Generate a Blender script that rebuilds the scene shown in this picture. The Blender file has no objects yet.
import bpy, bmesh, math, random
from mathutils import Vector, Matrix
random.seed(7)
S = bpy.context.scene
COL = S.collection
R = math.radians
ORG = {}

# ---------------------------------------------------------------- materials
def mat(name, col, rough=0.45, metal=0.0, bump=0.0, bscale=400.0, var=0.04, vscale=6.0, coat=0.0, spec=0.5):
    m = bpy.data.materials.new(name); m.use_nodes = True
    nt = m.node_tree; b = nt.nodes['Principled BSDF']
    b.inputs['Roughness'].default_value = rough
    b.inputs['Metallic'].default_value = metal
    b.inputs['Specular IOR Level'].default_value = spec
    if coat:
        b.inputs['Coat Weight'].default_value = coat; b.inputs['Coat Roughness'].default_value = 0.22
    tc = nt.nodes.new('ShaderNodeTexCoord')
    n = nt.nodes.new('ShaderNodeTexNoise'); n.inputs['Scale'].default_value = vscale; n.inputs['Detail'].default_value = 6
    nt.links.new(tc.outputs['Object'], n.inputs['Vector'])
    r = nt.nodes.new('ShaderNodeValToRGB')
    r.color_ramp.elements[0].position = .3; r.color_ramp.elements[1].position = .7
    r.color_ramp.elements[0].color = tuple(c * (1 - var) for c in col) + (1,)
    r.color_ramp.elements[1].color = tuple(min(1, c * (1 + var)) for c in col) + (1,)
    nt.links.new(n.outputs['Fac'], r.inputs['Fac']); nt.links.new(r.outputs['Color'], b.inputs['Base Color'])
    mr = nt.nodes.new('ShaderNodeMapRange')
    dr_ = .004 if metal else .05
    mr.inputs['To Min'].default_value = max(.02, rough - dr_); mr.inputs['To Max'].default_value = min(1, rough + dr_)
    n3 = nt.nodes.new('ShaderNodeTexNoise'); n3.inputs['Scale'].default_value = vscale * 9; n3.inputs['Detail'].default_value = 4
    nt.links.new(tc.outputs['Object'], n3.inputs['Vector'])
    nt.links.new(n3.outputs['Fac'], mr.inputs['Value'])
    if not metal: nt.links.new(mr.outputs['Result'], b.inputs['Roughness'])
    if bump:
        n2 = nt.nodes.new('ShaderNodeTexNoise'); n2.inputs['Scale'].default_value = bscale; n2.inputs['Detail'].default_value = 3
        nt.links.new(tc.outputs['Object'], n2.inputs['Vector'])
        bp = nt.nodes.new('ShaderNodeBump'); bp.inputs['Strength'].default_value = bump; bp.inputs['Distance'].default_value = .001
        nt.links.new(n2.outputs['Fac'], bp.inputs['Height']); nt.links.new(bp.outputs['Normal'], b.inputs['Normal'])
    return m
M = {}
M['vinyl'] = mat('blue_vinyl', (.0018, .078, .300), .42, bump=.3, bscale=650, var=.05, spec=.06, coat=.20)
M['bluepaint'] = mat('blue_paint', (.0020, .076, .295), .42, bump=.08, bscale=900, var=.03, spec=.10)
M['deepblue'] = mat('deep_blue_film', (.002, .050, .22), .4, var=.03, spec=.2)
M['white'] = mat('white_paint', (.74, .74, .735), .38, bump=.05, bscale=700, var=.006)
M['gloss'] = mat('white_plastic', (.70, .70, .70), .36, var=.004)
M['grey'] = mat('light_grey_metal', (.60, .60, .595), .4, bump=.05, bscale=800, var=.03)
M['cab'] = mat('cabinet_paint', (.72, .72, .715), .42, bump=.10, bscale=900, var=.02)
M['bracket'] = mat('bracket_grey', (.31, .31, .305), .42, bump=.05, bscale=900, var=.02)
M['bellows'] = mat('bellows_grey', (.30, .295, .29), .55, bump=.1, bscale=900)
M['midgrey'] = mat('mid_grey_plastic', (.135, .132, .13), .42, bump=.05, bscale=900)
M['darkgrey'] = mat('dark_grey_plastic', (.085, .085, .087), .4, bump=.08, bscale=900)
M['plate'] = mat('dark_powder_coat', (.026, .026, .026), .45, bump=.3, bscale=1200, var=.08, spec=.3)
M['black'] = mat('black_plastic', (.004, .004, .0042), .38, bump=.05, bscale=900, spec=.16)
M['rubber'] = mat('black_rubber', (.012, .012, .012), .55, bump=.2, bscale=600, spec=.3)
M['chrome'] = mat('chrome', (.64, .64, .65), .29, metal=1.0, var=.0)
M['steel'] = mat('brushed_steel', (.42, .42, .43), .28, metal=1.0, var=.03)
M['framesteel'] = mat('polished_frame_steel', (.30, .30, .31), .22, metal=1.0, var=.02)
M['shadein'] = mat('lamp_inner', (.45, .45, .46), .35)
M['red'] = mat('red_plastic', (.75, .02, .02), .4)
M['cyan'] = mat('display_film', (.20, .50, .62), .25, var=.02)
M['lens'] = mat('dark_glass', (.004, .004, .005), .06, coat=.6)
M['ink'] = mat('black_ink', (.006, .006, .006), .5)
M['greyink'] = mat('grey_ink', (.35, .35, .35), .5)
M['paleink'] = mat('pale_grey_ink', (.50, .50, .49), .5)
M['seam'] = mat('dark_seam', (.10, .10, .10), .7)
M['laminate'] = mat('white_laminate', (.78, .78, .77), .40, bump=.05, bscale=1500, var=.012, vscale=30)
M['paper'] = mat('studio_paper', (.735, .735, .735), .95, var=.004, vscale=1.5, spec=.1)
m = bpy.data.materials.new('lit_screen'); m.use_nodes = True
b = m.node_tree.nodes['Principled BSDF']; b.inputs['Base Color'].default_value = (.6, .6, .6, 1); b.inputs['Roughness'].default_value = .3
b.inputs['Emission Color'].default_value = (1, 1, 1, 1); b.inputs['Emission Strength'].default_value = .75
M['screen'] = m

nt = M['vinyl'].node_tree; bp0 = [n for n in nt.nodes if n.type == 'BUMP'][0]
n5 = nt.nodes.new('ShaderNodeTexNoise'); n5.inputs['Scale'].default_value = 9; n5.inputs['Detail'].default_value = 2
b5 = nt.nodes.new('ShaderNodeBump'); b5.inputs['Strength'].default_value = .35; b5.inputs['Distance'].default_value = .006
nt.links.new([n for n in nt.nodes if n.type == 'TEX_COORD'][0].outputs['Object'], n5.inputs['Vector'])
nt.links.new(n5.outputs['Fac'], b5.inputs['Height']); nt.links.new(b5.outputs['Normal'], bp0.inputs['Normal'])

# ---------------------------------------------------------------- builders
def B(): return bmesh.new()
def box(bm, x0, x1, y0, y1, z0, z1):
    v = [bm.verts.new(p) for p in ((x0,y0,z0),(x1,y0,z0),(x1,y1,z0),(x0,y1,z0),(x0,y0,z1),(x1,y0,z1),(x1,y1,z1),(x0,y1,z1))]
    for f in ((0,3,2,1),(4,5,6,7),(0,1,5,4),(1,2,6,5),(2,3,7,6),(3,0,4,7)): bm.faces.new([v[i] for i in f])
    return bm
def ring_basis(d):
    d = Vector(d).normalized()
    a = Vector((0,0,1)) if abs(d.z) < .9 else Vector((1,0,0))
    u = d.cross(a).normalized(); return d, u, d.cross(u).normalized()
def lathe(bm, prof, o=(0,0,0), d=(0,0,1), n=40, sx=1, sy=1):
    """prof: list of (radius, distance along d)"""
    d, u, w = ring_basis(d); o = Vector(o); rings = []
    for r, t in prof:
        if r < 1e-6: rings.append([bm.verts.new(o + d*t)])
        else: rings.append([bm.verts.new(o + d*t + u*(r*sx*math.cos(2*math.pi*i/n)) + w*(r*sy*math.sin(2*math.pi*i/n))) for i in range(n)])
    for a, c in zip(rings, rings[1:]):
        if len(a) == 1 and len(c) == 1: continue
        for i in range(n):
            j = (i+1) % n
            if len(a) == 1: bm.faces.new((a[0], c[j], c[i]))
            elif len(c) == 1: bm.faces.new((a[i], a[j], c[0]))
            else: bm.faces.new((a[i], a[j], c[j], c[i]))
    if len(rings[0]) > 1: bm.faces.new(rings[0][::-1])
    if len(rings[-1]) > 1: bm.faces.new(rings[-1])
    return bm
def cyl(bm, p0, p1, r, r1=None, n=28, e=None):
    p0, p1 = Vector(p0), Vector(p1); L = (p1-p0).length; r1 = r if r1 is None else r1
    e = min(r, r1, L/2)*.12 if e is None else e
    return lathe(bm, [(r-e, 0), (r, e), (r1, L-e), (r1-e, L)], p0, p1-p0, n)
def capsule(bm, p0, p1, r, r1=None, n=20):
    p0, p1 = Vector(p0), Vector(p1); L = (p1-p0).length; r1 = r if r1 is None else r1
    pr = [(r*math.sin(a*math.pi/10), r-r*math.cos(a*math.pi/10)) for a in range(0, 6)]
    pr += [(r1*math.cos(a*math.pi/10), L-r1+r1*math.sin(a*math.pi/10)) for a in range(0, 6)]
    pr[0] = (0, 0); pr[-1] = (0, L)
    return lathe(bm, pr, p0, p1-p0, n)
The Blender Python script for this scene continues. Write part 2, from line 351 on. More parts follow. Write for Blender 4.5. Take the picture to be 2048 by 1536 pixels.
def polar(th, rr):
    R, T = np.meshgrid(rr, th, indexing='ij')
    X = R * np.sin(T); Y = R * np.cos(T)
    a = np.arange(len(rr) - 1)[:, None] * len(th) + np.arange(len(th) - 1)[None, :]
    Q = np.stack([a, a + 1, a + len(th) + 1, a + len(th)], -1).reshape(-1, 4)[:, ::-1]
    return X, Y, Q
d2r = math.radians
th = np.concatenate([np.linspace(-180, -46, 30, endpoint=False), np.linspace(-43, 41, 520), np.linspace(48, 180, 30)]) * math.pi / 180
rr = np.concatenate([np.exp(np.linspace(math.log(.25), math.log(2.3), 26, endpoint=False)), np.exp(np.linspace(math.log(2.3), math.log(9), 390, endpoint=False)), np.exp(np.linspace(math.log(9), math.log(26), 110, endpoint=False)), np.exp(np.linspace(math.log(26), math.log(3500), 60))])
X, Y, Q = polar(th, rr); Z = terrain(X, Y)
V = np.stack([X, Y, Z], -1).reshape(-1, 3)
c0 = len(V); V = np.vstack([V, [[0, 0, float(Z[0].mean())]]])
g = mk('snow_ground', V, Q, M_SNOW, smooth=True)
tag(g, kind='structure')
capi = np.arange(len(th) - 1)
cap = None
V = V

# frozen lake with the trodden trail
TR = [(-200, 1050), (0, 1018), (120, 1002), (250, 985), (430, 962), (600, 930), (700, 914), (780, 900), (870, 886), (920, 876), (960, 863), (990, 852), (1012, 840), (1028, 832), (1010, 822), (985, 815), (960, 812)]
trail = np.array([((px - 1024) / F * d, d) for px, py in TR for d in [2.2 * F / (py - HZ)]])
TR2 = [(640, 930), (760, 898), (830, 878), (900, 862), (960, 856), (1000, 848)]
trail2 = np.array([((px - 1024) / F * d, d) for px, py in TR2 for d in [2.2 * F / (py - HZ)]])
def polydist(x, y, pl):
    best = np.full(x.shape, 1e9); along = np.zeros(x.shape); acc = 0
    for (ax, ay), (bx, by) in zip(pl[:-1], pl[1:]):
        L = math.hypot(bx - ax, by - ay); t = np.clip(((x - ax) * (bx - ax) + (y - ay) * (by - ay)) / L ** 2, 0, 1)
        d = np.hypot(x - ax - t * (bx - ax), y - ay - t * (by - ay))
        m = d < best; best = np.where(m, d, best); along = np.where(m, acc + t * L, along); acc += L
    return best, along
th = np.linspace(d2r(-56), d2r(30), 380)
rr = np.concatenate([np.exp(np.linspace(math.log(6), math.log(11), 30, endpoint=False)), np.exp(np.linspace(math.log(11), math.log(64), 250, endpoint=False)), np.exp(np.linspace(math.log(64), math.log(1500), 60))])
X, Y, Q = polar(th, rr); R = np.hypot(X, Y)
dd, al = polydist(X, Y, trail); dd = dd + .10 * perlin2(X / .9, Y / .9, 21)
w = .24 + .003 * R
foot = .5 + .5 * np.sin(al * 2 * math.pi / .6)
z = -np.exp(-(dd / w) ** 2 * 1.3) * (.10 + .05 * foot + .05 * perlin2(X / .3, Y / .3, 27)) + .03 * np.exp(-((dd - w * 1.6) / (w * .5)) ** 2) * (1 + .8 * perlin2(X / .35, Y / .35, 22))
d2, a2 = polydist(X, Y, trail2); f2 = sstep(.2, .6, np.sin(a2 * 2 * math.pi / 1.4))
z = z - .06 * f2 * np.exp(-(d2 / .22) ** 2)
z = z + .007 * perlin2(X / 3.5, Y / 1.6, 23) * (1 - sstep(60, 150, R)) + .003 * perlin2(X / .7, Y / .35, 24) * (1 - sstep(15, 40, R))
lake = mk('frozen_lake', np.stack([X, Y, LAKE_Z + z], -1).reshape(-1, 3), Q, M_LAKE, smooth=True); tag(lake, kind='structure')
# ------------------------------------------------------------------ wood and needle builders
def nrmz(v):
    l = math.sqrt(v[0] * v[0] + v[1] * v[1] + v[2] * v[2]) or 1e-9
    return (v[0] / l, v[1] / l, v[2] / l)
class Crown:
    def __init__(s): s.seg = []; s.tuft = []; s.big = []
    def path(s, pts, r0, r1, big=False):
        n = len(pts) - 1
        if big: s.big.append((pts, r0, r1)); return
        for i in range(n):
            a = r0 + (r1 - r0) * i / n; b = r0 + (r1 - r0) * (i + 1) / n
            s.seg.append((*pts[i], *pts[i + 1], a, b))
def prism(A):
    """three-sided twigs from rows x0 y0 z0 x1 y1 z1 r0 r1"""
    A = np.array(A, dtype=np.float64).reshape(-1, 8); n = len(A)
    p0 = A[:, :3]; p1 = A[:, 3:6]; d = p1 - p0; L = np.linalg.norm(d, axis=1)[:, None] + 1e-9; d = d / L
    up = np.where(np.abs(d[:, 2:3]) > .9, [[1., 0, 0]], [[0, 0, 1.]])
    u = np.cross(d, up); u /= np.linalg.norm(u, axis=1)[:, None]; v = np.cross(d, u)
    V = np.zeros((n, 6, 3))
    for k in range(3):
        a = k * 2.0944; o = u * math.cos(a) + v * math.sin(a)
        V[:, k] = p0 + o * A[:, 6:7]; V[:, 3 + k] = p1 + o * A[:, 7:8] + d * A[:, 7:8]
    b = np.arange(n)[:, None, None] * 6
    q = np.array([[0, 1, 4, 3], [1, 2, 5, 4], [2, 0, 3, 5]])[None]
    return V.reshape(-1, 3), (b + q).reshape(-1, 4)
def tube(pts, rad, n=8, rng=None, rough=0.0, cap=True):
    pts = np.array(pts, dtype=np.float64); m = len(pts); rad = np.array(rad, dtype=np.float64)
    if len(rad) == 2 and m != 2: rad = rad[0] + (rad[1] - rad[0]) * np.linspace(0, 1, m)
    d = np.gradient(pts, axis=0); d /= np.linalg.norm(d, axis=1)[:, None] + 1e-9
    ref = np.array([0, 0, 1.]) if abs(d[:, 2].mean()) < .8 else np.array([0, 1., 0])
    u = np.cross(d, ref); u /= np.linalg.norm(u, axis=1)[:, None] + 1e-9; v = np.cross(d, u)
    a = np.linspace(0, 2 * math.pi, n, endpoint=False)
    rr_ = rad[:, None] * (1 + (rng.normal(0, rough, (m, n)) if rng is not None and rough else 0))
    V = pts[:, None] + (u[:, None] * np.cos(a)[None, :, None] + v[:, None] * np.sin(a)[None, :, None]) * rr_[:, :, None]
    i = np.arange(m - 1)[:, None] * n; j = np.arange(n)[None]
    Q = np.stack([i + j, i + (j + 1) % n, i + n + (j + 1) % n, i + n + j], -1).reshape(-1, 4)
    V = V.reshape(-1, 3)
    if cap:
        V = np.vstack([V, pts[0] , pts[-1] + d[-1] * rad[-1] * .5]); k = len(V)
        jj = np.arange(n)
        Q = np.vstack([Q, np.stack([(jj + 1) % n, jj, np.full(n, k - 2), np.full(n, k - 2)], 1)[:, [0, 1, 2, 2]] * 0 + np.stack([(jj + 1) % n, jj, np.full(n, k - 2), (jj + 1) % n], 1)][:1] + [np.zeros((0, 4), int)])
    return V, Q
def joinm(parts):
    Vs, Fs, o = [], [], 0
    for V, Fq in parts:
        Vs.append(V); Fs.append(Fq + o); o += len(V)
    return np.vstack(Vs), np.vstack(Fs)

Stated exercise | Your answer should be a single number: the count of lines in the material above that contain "parts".

The completed task | 3